Lay the groundwork

Research by Pinsent Masons has revealed that energy technology bolt-ons will underpin the future of the global energy industry as companies respond to the seismic shift in electricity distribution and supply, consumer demand and to capitalise on the smart energy revolution.


Research by Pinsent Masons has revealed that energy technology bolt-ons will underpin the future of the global energy industry as companies respond to the seismic shift in electricity distribution and supply, consumer demand and to capitalise on the smart energy revolution.

The survey of 250 senior executives at Asia Pacific and EMEA-headquartered energy and energy investment companies showed that 90 per cent of energy companies are actively seeking a smart energy technology joint venture or acquisition.

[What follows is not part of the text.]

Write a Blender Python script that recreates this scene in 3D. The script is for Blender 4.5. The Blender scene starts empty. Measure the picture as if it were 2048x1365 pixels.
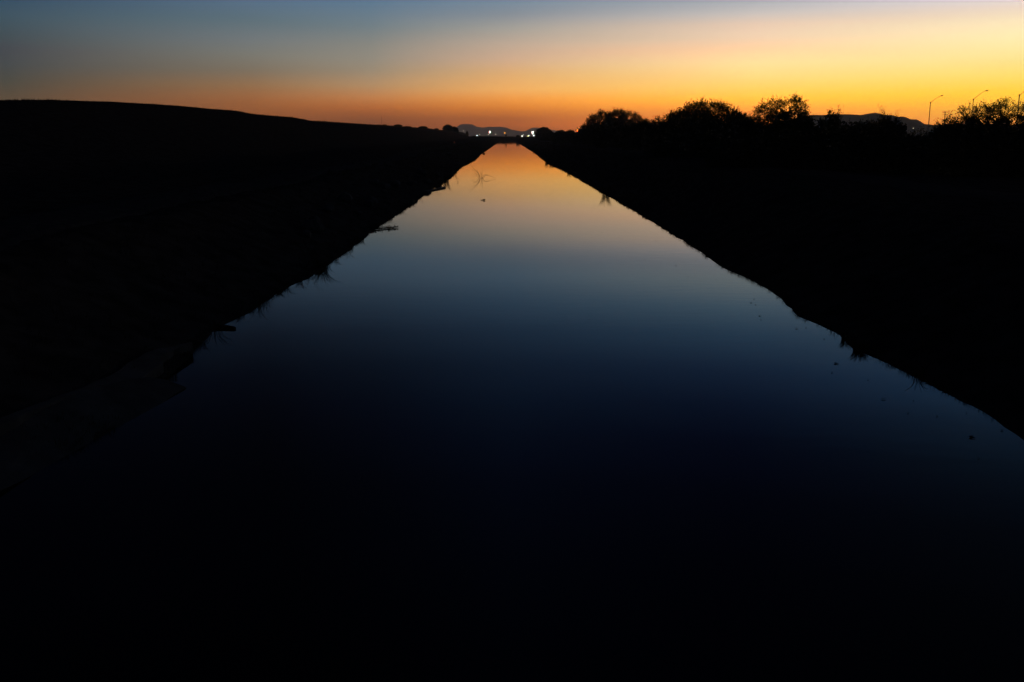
import bpy, math, random
import numpy as np
from mathutils import Vector, Matrix, noise

SC = bpy.context.scene
COL = SC.collection
R = math.radians

# ------------------------------------------------------------------ camera
H = 5.0                                   # camera height over the water
FPX = 1991.0                              # 35 mm lens on a 36 mm sensor, in pixels of the 2048 photograph
PITCH = R(11.70)
YAW = R(0.173)
cam_d = bpy.data.cameras.new('camera')
cam_d.lens = 35.0
cam_d.sensor_width = 36.0
cam_d.clip_start = 0.1
cam_d.clip_end = 60000
cam = bpy.data.objects.new('camera', cam_d)
cam.location = (0, 0, H)
cam.rotation_euler = (math.pi/2 - PITCH, 0, -YAW)
COL.objects.link(cam)
SC.camera = cam
SC.view_settings.view_transform = 'Standard'
SC.view_settings.look = 'None'
SC.view_settings.exposure = 0.0
SC.view_settings.gamma = 1.0
SC.cycles.use_denoising = True
SC.cycles.max_bounces = 8
SC.cycles.volume_bounces = 1
SC.cycles.transparent_max_bounces = 16

# ------------------------------------------------------------------ dusk sky (sun already under the horizon, ahead on the right)
def s2l(c):
    out = []
    for v in c:
        v = v/255.0
        out.append(v/12.92 if v <= 0.04045 else ((v+0.055)/1.055)**2.4)
    return out

SUN_AZ = 35.0          # degrees clockwise from +Y
SKY = [   # (degrees of azimuth away from the sun, [(elevation, linear colour)])
 (9,[(0,[1.654,0.4697,0.0445]),(0.6,[2.099,0.6816,0.019]),(1.2,[2.176,0.9521,0.0071]),(2.1,[1.925,1.057,0.035]),(2.9,[1.508,1.052,0.1935]),(3.7,[1.282,1.02,0.3562]),(4.7,[1.383,1.095,0.5545]),(5.6,[1.181,0.9521,0.6117]),(6.2,[0.9846,0.8026,0.662]),(6.7,[0.9047,0.8044,0.8014]),(8,[0.47,0.52,0.58]),(9.5,[0.28,0.37,0.48]),(11,[0.13,0.24,0.38]),(13,[0.0631,0.1693,0.3528]),(15,[0.0371,0.0979,0.2111]),(17,[0.0206,0.0518,0.114]),(20,[0.0117,0.0268,0.0604]),(24,[0.0088,0.0182,0.0432]),(32,[0.0063,0.0131,0.0311]),(45,[0.0015,0.0035,0.011])]),
 (21.6,[(0,[1.804,0.3138,0.0329]),(0.5,[2.204,0.4802,0.0274]),(1.1,[2.49,0.6888,0.0329]),(1.9,[2.631,1.011,0.0528]),(2.45,[1.721,0.9907,0.159]),(3.1,[1.604,1.008,0.3042]),(3.8,[1.491,1.022,0.4384]),(4.5,[1.425,0.8524,0.4613]),(5.1,[1.112,0.7976,0.5339]),(5.8,[0.9895,0.73,0.5441]),(6.4,[0.6961,0.6415,0.6089]),(7,[0.4781,0.4995,0.5345]),(8,[0.41,0.5,0.53]),(9.5,[0.19,0.34,0.48]),(11,[0.0889,0.2106,0.3792]),(13,[0.0377,0.0979,0.2343]),(15,[0.0192,0.0508,0.1528]),(17,[0.01,0.0259,0.0926]),(20,[0.0059,0.0141,0.0587]),(24,[0.005,0.011,0.0472]),(32,[0.0036,0.0079,0.034]),(45,[0.0015,0.0035,0.011])]),
 (35,[(0,[0.5674,0.1337,0.0095]),(0.35,[0.665,0.1482,0.0095]),(0.6,[0.8644,0.1795,0.0095]),(0.85,[0.7869,0.1768,0.0092]),(1.4,[1.4,0.381,0.0125]),(1.93,[1.481,0.5131,0.0641]),(2.47,[1.335,0.6288,0.1629]),(3.3,[1.008,0.5557,0.2137]),(4.1,[0.8119,0.5236,0.3362]),(4.9,[0.6569,0.4991,0.376]),(5.7,[0.4498,0.4252,0.3768]),(6.45,[0.2801,0.3188,0.3604]),(7.22,[0.1961,0.2863,0.3751]),(8,[0.1672,0.2818,0.3994]),(9.5,[0.0941,0.1928,0.3216]),(11,[0.0543,0.124,0.2386]),(13,[0.0299,0.0732,0.1648]),(15,[0.021,0.0525,0.1335]),(17,[0.015,0.0373,0.1037]),(20,[0.0108,0.026,0.0789]),(24,[0.0097,0.022,0.0702]),(32,[0.007,0.0158,0.0505]),(45,[0.0015,0.0035,0.011])]),
 (42.6,[(0,[0.3104,0.07835,0.0134]),(0.8,[0.4023,0.1027,0.01464]),(1.45,[0.8457,0.2234,0.02553]),(1.98,[0.8536,0.319,0.08657]),(2.65,[0.641,0.3695,0.1711]),(3.5,[0.4178,0.3324,0.2285]),(4.1,[0.3559,0.3221,0.2578]),(4.8,[0.3101,0.3051,0.2681]),(5.8,[0.1915,0.2528,0.2817]),(7,[0.1233,0.2146,0.3108]),(8,[0.1132,0.1976,0.2947]),(9.5,[0.0618,0.1217,0.2079]),(11,[0.0343,0.0717,0.1393]),(13,[0.0176,0.038,0.0856]),(15,[0.0118,0.0255,0.065]),(17,[0.0086,0.0183,0.051]),(20,[0.0065,0.0134,0.041]),(24,[0.0063,0.0129,0.0413]),(32,[0.0046,0.0093,0.0297]),(45,[0.0015,0.0035,0.011])]),
 (49,[(0,[0.4751,0.1157,0.0176]),(0.6,[0.4982,0.1318,0.0191]),(1.2,[0.5635,0.1642,0.023]),(1.85,[0.549,0.1892,0.0477]),(2.6,[0.4193,0.22,0.0931]),(3.4,[0.2655,0.213,0.147]),(4.2,[0.2405,0.2353,0.1989]),(5,[0.1995,0.2279,0.2365]),(6,[0.1237,0.1882,0.2238]),(7,[0.1048,0.1761,0.2641]),(8,[0.0766,0.1386,0.2174]),(9.5,[0.0406,0.0768,0.1344]),(11,[0.0216,0.0414,0.0813]),(13,[0.0104,0.0197,0.0445]),(15,[0.0067,0.0124,0.0316]),(17,[0.0049,0.009,0.0251]),(20,[0.0039,0.0069,0.0213]),(24,[0.0041,0.0076,0.0243]),(32,[0.003,0.0054,0.0175]),(45,[0.0015,0.0035,0.011])]),
 (61,[(0,[0.2454,0.1008,0.0378]),(0.8,[0.2091,0.1064,0.0473]),(1.8,[0.1645,0.1125,0.06]),(2.6,[0.099,0.0938,0.0691]),(3.4,[0.0752,0.0867,0.0873]),(4.2,[0.0706,0.0795,0.0915]),(4.7,[0.0646,0.0904,0.1027]),(5.6,[0.058,0.1026,0.1333]),(6.6,[0.0392,0.0861,0.1397]),(8,[0.0353,0.082,0.1385]),(9.5,[0.0232,0.0534,0.0995]),(11,[0.0142,0.0315,0.0658]),(13,[0.0077,0.016,0.0386]),(15,[0.0053,0.0105,0.0284]),(17,[0.0042,0.0077,0.023]),(20,[0.0034,0.006,0.0198]),(24,[0.0038,0.0067,0.023]),(32,[0.0027,0.0048,0.0166]),(45,[0.0015,0.0035,0.011])]),
 (110,[(0,[0.012,0.012,0.016]),(5,[0.009,0.012,0.02]),(10,[0.006,0.01,0.02]),(20,[0.003,0.006,0.015]),(45,[0.0015,0.0035,0.011])]),
]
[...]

Pinsent Masons says this signals a step change for the global energy industry as companies strive to keep up with the rapid pace of change in consumer energy consumption behaviour, shifts in government policy and to improve security of supply.

The findings of Hungry for change: Investing in a smarter energy future show investors and energy companies prioritising smart meters, new methods of harnessing surplus power and in-house development of data analytics technology within the next two years while cloud management systems and virtual power plants will see a surge of investment in six years.

Research also found 85 per cent of respondents expect M&A to increase in the next 12 months, with Germany, China and the UK revealed as the top three target countries for smart energy investment for energy companies and investors.

Energy partner at Pinsent Masons, Ian McCarlie, added: “Cloud-based management and virtual power plants are high on the agenda, but this is the destination not the starting point. The groundwork must be laid with investment into smart meters, battery storage and data analytics to build a sustainable, resilient and profitable energy industry.”